4.企業・経営者の力で生活者の選択と共創を促す

日本の将来には、高齢化と人口減少の加速、予見される自然災害、国家財政や通貨に対する国際社会の信認など、いずれは確実に向き合わざるを得ない多くの問題やリスクが待ち受けています。また、近年の国際情勢の下では、そうした問題に伴う弛みを突いて、地政学的な緊張が一気に高まる可能性にも、これまで以上の切実さを持って備えなくてはなりません。

ただし、世界はこのような日本の事情を勘案し、待ってはくれません。潜在的な危機に備え、それをかいくぐりつつ、世界各国と時に競い合い、時に協調しながら、2030年の持続可能な開発目標(SDGs)達成、2050年のカーボンニュートラル実現など、野心的な目標に取り組まなくてはならないのです。

こうした展望の下、現在の快適さと緩やかな転落に甘んじるのか、または、さまざまな課題を乗り越えて、世界をリードする国を目指すのか。

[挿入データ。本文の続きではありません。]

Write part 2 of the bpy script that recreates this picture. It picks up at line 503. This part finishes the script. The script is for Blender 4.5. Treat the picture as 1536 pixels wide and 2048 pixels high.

これこそが、今を生きる生活者が向き合うべき根本的な問いであり、下すべき選択なのだと思います。

経済同友会は、政府による議論や結論、改革の実行を待つことなく、自分たちの手で新しい成長と分配の循環を具現化するため、行動します。

「生活者共創社会」というビジョンを掲げ、その実現に向けた課題を示すことで、さまざまな生活者に選択を促し、新しい経済社会の共創をリードする役割を担いたいと思います。また、そのために、企業という多様でパワフルな生活者の力を存分に発揮し、発信・行動を進めていきます。

第一に、利害関係者や当事者などによる調整型の政策決定プロセスを補完するために、次世代を含む多様なステークホルダーとの議論を通じて、斬新で人々の意欲を掻き立てるような政策を提言していきます。第二に、その提言を企業という場でも実践に移し、社員や顧客、自社のバリューチェーンに関わるステークホルダーの行動変容を促していきます。第三に、「生活者共創」という旗の下に、志を共有する企業経営者を集結させ、忌憚のない議論を通じて互いに切磋琢磨をし、また、次代を担うリーダーを育成していきます。

代表幹事としての最後の1年間、会員の皆様とこのミッションを共有し、生活者共創のモメンタムを生み出すことに全力を尽くして参ります。会員の皆様のご参画とご支援を心からお願い申し上げます。